### The task
In the records below, begin at the line that has "Reconstruct this image" and stop after the line that has "0.59638+BZ), (0, 0, 0, 1)))"; quote those lines verbatim and nothing more.

### Input rows
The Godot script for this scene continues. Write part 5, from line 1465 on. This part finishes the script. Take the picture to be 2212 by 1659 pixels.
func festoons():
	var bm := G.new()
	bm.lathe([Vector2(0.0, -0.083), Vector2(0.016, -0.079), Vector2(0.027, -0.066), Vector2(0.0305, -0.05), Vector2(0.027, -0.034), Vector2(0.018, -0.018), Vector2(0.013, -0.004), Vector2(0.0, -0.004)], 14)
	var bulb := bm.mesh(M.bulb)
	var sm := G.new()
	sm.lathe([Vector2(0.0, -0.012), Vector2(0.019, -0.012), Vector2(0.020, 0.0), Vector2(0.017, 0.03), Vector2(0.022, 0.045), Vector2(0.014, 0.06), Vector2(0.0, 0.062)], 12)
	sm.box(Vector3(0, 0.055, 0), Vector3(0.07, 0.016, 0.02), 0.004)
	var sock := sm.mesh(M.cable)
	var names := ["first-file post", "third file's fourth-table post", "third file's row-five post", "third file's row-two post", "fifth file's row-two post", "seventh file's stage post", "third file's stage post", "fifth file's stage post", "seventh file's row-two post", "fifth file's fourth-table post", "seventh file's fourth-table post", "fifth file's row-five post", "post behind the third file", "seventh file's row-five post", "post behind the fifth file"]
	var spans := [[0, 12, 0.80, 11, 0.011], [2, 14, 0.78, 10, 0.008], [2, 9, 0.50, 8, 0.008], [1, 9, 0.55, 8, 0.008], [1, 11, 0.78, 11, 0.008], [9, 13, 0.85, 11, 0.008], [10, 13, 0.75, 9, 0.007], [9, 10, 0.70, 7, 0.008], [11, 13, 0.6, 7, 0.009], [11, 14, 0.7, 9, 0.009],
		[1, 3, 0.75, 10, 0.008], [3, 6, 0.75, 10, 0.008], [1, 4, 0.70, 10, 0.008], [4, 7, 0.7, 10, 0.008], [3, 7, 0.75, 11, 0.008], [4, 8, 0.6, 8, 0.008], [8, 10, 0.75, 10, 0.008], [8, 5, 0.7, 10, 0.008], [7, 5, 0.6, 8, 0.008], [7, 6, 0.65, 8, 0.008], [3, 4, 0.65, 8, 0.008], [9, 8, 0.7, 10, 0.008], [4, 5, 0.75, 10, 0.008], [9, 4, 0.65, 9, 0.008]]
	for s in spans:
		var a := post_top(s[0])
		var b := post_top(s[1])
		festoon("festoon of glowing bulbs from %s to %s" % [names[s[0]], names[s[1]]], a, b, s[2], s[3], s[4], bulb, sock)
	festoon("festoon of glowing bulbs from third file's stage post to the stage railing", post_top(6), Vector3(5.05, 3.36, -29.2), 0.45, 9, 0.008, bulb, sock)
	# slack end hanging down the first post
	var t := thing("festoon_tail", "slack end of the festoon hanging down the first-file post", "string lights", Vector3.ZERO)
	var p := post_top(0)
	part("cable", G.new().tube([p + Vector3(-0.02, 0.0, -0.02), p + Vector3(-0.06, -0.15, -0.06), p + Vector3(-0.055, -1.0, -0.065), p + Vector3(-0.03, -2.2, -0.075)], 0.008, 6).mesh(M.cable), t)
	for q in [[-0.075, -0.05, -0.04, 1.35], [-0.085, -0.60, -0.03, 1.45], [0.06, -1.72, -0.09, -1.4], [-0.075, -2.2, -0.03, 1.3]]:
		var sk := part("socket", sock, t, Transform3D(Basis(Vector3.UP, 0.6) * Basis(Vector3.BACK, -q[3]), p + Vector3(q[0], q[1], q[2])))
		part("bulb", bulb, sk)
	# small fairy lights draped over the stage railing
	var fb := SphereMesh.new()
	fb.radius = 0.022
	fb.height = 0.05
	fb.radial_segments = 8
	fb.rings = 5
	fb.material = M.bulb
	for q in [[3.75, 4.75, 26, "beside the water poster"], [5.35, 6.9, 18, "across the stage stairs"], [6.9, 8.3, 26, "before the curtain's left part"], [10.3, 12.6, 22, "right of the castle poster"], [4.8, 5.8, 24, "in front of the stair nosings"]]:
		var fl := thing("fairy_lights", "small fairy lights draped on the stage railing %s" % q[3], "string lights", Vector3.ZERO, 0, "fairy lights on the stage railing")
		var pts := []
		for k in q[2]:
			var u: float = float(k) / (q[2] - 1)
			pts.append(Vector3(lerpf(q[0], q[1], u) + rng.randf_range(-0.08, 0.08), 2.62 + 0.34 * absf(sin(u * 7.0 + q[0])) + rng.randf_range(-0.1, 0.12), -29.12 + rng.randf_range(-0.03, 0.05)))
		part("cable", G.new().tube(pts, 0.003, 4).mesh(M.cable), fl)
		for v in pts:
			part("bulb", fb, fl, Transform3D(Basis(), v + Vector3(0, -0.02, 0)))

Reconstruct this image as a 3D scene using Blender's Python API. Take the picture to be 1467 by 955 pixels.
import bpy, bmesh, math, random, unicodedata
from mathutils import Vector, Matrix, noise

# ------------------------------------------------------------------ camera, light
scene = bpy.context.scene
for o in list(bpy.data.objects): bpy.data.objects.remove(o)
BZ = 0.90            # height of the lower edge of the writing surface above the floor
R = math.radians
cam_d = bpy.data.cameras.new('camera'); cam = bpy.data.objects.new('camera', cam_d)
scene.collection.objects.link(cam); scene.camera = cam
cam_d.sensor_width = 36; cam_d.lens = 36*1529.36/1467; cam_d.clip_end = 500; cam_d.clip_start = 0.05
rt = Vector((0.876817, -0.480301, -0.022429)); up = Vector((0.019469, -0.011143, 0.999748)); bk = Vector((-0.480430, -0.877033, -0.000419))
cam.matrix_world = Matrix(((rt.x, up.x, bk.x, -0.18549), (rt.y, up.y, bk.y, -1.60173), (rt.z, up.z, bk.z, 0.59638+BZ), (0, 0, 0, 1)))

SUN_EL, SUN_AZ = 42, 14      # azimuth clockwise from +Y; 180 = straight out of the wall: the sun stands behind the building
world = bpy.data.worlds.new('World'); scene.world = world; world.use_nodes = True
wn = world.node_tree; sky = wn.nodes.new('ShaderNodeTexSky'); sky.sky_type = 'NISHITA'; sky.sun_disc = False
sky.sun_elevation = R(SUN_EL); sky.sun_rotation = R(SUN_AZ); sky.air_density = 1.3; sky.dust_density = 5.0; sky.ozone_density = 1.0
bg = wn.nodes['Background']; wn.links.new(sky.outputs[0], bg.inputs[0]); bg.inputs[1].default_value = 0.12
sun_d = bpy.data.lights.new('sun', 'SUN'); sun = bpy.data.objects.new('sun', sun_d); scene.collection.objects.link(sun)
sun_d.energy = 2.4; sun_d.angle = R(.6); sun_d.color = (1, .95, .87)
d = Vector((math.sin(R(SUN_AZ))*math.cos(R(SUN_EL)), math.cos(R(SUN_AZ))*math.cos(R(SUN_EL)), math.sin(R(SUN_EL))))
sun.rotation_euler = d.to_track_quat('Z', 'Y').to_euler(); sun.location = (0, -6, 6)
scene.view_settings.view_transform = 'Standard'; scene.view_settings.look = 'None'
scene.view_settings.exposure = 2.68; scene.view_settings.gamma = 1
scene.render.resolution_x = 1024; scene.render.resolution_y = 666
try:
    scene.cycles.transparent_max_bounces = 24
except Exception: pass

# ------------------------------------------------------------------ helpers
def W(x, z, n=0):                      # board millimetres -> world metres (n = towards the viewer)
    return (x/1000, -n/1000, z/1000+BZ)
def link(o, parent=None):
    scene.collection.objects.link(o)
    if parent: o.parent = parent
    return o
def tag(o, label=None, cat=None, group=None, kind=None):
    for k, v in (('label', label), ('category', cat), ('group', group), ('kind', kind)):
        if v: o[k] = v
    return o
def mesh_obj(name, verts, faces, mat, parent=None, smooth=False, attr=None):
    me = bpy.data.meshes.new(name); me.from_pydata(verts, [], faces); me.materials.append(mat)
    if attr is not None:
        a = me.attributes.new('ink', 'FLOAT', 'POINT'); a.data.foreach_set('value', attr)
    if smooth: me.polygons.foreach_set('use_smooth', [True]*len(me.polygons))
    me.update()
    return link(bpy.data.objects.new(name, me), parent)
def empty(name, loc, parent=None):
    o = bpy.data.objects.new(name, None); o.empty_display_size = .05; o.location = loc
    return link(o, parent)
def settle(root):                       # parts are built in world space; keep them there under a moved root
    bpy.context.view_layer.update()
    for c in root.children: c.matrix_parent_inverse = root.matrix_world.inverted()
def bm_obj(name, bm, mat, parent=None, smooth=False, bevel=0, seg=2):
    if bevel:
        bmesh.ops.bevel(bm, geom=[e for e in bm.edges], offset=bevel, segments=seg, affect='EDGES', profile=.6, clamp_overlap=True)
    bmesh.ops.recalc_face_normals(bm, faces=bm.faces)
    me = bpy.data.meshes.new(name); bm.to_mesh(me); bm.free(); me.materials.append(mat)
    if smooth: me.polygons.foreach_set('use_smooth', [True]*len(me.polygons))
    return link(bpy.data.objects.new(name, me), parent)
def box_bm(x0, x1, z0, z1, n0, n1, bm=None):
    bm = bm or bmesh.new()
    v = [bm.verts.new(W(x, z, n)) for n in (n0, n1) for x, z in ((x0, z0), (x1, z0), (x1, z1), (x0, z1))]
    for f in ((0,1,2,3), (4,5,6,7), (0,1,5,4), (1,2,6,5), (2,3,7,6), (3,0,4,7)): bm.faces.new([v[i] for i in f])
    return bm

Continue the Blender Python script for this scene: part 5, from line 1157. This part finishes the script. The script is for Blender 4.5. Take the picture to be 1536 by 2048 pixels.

### Written solution
Reconstruct this image as a 3D scene using Blender's Python API. Take the picture to be 1467 by 955 pixels.
import bpy, bmesh, math, random, unicodedata
from mathutils import Vector, Matrix, noise

# ------------------------------------------------------------------ camera, light
scene = bpy.context.scene
for o in list(bpy.data.objects): bpy.data.objects.remove(o)
BZ = 0.90            # height of the lower edge of the writing surface above the floor
R = math.radians
cam_d = bpy.data.cameras.new('camera'); cam = bpy.data.objects.new('camera', cam_d)
scene.collection.objects.link(cam); scene.camera = cam
cam_d.sensor_width = 36; cam_d.lens = 36*1529.36/1467; cam_d.clip_end = 500; cam_d.clip_start = 0.05
rt = Vector((0.876817, -0.480301, -0.022429)); up = Vector((0.019469, -0.011143, 0.999748)); bk = Vector((-0.480430, -0.877033, -0.000419))
cam.matrix_world = Matrix(((rt.x, up.x, bk.x, -0.18549), (rt.y, up.y, bk.y, -1.60173), (rt.z, up.z, bk.z, 0.59638+BZ), (0, 0, 0, 1)))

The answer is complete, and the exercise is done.